• _Dataset_:
──────────

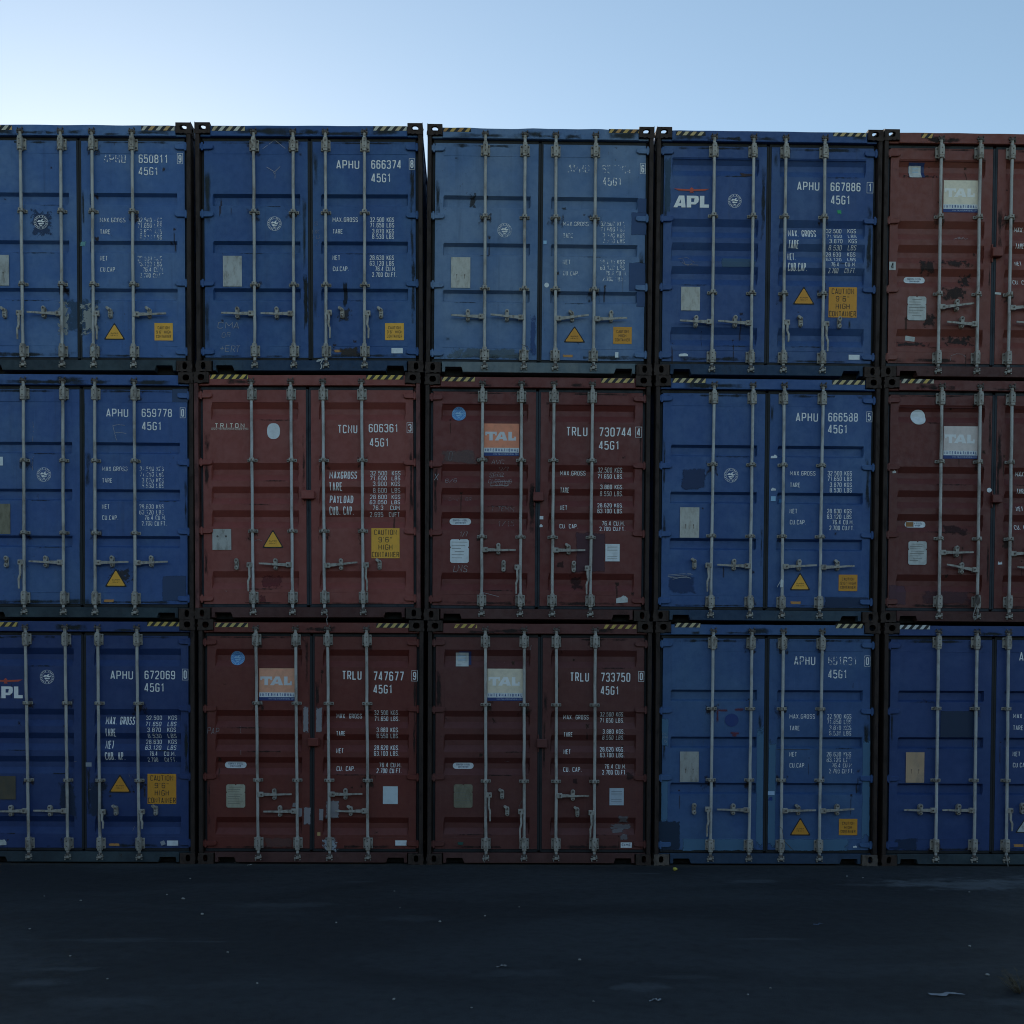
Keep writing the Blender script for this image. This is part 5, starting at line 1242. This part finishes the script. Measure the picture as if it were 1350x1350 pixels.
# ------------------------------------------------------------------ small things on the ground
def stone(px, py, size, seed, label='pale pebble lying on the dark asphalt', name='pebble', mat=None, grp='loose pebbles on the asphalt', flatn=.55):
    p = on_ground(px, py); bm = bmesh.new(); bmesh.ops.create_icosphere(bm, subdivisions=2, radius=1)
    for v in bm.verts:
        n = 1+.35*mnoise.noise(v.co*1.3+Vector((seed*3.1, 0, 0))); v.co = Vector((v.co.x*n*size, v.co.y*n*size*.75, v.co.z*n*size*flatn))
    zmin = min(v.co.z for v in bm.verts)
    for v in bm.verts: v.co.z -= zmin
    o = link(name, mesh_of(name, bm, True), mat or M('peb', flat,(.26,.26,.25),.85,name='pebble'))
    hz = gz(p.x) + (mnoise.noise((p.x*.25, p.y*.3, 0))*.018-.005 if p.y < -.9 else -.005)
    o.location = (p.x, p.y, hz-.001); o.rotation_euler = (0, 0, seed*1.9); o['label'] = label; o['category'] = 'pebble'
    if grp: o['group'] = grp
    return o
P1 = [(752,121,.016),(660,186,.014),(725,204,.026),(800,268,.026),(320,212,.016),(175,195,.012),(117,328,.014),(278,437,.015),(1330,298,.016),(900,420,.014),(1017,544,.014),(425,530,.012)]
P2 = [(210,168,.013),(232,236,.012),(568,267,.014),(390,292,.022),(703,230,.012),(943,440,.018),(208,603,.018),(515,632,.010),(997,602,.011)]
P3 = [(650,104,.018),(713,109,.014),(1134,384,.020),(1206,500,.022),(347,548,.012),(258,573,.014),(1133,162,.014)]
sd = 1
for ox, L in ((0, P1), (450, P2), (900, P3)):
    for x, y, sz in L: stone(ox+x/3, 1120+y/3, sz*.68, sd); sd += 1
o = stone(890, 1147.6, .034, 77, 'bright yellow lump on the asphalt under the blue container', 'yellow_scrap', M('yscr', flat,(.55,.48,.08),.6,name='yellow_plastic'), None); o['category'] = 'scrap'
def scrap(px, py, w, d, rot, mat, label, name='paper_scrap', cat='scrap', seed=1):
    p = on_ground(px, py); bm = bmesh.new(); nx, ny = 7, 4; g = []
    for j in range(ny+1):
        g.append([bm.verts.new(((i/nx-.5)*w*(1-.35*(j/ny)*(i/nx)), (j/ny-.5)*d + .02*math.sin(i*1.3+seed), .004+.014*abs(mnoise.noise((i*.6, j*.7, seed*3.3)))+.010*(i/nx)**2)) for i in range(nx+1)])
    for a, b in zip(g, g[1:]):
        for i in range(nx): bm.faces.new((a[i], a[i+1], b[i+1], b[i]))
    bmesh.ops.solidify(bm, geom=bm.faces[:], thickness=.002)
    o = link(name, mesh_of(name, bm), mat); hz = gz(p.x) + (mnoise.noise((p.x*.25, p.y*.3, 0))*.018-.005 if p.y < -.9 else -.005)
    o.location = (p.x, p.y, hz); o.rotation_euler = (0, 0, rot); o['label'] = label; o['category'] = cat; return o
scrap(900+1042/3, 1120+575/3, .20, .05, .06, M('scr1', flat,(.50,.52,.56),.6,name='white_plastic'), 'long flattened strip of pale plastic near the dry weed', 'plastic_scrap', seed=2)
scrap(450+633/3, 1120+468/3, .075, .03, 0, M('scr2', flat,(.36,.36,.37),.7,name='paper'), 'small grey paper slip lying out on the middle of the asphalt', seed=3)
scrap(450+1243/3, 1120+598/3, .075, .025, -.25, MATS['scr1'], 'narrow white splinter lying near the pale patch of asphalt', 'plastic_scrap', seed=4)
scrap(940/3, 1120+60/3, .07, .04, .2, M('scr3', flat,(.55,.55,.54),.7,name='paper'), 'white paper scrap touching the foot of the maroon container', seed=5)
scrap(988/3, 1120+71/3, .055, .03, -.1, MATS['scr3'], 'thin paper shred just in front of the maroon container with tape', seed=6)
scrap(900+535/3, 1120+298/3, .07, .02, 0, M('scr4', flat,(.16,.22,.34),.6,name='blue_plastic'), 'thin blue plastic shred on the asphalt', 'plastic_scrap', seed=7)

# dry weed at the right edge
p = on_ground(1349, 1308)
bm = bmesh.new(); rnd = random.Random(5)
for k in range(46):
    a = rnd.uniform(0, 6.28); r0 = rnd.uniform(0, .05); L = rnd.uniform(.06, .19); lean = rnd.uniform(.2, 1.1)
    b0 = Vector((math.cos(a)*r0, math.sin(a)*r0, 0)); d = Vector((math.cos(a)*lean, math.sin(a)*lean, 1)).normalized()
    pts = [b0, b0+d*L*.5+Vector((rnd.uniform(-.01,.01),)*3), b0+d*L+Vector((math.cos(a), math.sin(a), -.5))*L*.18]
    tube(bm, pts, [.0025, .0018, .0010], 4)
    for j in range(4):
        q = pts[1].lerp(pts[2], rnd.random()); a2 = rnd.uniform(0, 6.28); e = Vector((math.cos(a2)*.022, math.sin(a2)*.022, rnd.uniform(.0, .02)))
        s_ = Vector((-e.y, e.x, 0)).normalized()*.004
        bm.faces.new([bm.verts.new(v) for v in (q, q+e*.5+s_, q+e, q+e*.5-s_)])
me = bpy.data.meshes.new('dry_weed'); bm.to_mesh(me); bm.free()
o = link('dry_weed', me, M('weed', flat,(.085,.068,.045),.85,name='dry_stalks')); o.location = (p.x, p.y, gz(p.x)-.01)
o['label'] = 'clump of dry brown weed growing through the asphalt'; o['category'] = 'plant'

──────────

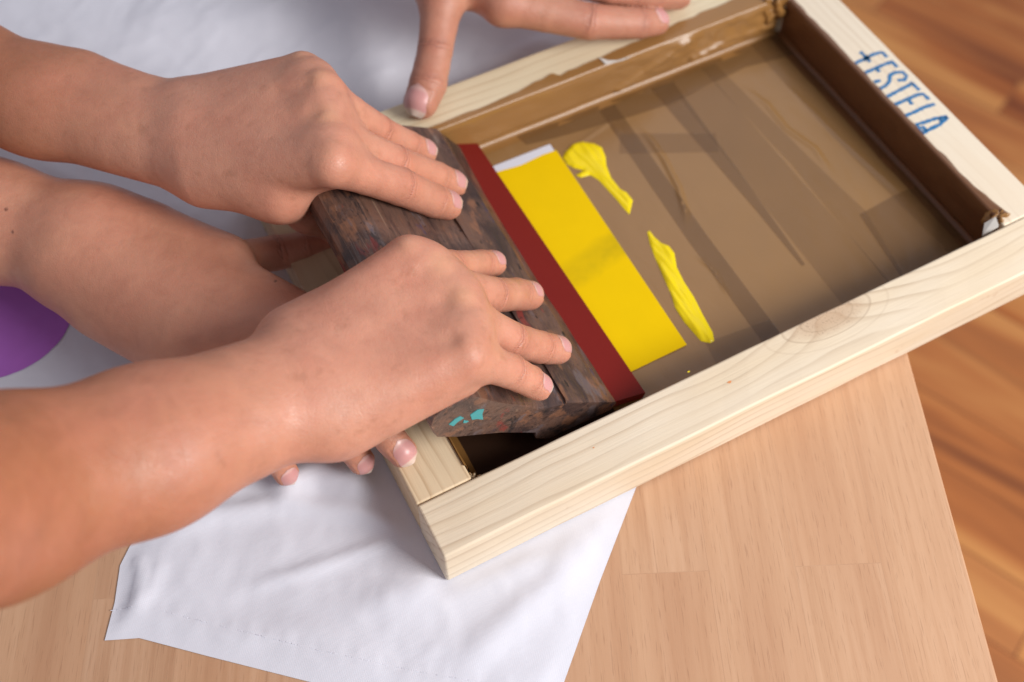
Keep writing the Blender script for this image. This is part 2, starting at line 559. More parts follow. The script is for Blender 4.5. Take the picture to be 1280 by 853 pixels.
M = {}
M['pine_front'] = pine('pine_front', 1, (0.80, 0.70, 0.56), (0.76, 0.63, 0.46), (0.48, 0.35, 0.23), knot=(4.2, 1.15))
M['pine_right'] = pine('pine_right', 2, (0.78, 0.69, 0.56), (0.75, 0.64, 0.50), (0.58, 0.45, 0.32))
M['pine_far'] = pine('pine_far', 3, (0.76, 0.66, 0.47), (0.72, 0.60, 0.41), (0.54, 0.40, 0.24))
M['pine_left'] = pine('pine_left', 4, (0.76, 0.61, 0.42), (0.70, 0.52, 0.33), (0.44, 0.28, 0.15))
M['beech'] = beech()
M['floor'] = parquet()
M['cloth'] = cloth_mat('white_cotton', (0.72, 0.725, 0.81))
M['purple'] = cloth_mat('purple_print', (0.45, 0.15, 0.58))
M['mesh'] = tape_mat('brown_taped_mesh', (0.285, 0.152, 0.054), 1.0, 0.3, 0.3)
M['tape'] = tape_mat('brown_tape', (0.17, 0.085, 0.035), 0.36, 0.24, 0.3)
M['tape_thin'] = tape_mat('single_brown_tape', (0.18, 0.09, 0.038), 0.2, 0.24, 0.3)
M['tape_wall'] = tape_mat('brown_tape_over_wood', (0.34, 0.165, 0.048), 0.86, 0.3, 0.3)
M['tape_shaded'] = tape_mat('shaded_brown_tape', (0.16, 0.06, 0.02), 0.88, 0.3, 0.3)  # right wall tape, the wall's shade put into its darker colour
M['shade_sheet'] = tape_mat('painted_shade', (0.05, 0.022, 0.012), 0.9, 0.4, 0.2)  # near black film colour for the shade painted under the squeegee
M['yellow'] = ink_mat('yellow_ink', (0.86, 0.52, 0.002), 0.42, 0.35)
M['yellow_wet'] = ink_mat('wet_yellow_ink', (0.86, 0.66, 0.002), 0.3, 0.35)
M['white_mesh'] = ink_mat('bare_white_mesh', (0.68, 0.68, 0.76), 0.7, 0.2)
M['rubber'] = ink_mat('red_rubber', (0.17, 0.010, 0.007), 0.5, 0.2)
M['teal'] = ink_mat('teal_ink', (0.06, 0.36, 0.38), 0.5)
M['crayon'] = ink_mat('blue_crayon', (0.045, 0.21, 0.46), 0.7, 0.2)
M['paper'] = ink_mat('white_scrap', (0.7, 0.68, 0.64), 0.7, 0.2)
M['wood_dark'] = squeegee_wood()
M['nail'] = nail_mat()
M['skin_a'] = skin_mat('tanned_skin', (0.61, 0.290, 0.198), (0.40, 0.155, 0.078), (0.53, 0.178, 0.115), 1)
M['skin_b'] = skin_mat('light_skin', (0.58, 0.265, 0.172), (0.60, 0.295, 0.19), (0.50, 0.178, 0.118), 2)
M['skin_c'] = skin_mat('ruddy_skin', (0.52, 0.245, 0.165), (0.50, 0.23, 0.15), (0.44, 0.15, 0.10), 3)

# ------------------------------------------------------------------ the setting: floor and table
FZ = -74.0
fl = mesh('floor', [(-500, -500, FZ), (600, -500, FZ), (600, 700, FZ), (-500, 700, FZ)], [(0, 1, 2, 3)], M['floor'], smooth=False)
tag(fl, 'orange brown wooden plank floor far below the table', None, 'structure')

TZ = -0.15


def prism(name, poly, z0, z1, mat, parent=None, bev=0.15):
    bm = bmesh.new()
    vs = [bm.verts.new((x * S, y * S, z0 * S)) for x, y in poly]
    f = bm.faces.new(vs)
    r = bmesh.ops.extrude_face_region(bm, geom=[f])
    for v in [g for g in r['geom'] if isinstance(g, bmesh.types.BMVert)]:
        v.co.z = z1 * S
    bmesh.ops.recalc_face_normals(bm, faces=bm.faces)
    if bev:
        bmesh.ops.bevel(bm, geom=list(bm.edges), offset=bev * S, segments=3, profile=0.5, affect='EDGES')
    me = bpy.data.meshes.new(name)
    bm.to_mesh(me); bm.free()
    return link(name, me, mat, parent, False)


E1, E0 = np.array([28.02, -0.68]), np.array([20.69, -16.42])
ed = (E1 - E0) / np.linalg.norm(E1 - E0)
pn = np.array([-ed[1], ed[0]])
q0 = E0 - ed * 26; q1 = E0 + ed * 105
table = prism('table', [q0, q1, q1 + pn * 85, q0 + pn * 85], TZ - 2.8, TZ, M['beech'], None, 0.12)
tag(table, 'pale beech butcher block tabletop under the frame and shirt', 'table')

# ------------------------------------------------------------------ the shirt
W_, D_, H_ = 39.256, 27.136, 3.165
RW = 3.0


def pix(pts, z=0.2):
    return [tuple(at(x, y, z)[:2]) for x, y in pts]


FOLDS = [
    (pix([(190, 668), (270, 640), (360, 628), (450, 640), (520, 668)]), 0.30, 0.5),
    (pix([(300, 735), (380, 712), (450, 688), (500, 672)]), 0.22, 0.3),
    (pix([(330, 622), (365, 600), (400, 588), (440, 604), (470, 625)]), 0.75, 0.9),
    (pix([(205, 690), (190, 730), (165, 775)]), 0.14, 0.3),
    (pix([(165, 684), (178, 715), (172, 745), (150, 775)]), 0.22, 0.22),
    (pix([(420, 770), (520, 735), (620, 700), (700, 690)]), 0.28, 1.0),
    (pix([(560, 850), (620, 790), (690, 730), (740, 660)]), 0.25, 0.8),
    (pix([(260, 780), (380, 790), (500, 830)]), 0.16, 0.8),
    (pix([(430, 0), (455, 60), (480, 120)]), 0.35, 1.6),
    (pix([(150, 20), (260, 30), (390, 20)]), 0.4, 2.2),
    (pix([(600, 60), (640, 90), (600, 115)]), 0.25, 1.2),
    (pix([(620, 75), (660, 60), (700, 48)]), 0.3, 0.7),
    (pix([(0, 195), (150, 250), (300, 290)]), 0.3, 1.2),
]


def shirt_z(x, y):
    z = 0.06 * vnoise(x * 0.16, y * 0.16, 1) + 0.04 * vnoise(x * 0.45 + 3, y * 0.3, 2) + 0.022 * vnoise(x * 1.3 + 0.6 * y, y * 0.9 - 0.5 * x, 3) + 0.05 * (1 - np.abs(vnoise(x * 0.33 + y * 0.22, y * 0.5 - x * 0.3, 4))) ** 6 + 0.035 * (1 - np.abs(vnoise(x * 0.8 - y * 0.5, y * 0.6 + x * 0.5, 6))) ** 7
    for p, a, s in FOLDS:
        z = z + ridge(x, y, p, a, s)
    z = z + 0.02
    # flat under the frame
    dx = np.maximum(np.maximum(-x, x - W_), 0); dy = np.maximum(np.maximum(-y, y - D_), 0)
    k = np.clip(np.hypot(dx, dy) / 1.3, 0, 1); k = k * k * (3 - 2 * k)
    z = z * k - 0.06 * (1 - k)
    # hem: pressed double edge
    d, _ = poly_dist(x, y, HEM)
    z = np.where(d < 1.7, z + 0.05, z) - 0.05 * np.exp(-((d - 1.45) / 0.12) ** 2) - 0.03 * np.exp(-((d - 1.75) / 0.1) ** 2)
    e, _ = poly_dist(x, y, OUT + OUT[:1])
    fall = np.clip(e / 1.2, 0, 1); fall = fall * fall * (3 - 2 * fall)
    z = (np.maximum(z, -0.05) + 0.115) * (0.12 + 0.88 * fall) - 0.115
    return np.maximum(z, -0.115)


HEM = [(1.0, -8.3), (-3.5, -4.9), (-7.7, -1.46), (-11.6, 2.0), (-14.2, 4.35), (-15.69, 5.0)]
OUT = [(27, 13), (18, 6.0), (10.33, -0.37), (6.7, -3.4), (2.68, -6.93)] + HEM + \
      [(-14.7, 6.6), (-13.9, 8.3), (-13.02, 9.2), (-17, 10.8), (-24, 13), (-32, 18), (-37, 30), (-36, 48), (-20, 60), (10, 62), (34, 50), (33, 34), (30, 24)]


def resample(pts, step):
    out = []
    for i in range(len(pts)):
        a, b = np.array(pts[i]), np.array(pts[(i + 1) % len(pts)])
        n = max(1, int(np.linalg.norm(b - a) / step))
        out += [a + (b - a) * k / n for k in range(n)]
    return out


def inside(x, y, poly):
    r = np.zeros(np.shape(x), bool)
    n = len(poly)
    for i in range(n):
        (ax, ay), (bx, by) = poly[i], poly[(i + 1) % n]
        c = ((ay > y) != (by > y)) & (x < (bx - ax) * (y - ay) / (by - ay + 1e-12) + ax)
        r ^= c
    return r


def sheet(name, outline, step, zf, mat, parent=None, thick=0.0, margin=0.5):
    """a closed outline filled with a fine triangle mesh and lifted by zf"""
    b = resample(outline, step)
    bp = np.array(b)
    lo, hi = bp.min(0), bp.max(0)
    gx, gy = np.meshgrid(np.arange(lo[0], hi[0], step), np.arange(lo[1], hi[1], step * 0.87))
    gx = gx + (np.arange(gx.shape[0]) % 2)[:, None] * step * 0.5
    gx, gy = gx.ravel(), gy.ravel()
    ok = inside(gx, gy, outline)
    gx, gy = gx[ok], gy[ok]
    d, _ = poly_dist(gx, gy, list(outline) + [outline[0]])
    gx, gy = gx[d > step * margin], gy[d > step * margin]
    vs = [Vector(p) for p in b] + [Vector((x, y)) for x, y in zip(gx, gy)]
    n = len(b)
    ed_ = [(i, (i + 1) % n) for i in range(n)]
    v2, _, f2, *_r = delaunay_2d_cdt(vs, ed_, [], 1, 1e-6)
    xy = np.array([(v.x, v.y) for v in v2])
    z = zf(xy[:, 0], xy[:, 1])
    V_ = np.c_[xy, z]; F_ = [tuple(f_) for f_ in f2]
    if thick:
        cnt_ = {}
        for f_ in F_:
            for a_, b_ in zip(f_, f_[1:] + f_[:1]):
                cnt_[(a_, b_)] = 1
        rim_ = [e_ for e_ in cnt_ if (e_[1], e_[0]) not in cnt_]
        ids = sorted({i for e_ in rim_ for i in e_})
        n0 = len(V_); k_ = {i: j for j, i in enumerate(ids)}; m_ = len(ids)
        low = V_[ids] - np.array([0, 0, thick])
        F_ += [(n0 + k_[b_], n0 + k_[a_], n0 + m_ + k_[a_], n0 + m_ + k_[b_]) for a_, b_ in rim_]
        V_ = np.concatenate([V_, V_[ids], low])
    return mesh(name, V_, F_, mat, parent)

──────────

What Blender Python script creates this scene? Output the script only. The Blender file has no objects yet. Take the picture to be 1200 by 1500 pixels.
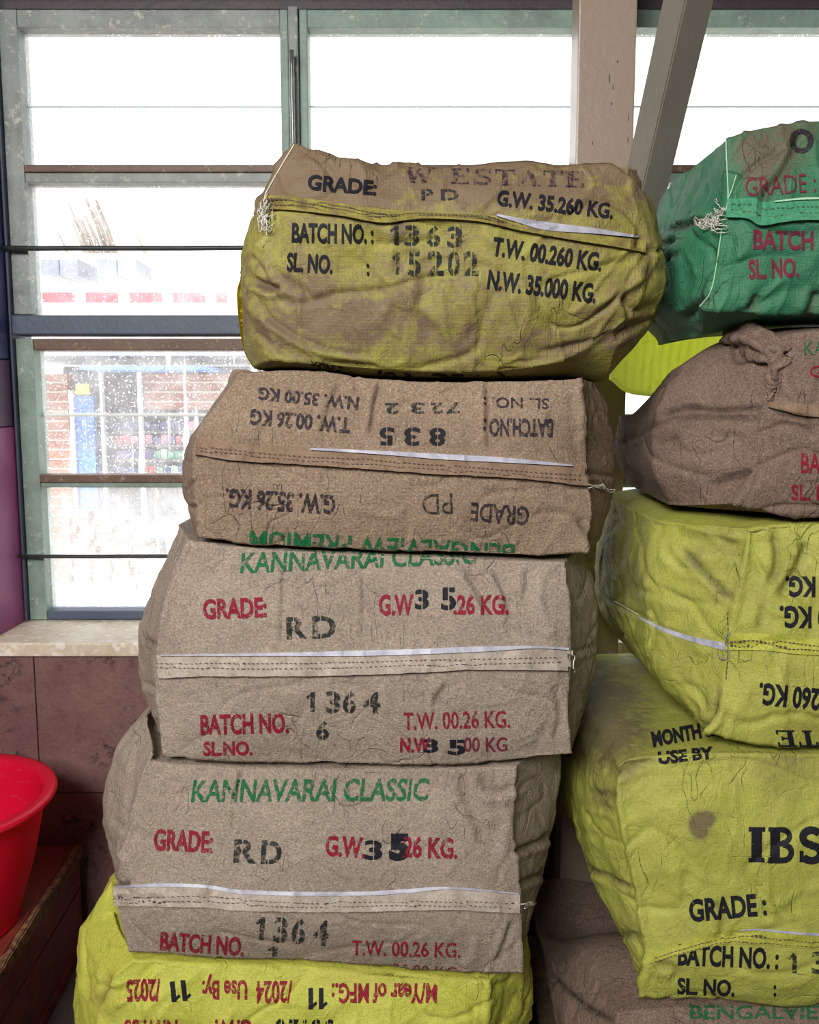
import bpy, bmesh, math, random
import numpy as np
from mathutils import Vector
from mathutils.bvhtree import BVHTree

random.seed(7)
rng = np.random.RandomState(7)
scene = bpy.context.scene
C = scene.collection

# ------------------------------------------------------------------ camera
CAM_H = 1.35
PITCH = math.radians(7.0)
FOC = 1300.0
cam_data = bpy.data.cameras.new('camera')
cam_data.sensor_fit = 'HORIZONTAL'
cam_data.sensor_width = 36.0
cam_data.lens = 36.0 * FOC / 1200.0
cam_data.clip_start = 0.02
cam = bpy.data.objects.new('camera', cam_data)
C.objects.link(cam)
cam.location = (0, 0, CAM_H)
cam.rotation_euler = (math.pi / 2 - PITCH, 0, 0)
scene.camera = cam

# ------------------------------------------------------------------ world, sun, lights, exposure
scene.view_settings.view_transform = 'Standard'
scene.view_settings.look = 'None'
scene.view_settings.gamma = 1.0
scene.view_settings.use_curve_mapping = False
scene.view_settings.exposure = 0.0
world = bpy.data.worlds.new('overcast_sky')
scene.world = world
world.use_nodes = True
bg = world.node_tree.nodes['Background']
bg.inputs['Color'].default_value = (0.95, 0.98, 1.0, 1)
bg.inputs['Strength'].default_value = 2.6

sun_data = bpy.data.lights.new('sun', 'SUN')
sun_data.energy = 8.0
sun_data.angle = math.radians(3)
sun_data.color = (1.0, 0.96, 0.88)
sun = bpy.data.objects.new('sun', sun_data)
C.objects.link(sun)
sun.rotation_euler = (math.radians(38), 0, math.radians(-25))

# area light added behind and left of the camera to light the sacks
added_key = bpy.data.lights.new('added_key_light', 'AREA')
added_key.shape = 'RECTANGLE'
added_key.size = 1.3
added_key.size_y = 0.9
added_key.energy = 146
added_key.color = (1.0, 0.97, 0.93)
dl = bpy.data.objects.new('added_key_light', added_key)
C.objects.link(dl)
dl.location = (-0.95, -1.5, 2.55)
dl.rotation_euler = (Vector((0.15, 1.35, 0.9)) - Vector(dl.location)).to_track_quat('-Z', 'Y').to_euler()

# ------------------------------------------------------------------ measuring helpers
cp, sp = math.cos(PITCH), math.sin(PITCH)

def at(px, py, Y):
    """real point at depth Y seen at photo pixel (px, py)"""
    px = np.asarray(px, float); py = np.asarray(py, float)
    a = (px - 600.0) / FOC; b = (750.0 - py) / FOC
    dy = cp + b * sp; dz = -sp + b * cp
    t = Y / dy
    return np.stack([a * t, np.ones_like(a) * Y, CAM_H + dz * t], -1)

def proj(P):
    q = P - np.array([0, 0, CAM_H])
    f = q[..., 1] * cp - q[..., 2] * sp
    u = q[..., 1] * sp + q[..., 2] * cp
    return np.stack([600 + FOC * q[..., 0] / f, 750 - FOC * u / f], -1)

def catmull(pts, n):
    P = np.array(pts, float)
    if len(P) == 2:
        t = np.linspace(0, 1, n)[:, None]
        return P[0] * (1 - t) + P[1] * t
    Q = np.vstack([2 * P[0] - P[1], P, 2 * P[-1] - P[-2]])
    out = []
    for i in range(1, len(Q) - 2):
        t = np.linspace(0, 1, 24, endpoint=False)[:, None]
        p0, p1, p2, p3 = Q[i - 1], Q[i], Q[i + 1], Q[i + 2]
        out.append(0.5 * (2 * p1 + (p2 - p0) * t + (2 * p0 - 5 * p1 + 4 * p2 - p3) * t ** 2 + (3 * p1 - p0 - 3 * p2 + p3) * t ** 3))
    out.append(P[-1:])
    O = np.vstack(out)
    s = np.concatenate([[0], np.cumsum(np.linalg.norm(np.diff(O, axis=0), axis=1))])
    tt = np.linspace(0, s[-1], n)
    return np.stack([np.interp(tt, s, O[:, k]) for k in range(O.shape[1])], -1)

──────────

• _Exercise aim_: Show each line holding the word "picture".

• _Output of the task_:
Keep writing the Blender script for this image. This is part 5, starting at line 1242. This part finishes the script. Measure the picture as if it were 1350x1350 pixels.
Keep writing the Blender script for this image. This is part 2, starting at line 559. More parts follow. The script is for Blender 4.5. Take the picture to be 1280 by 853 pixels.
What Blender Python script creates this scene? Output the script only. The Blender file has no objects yet. Take the picture to be 1200 by 1500 pixels.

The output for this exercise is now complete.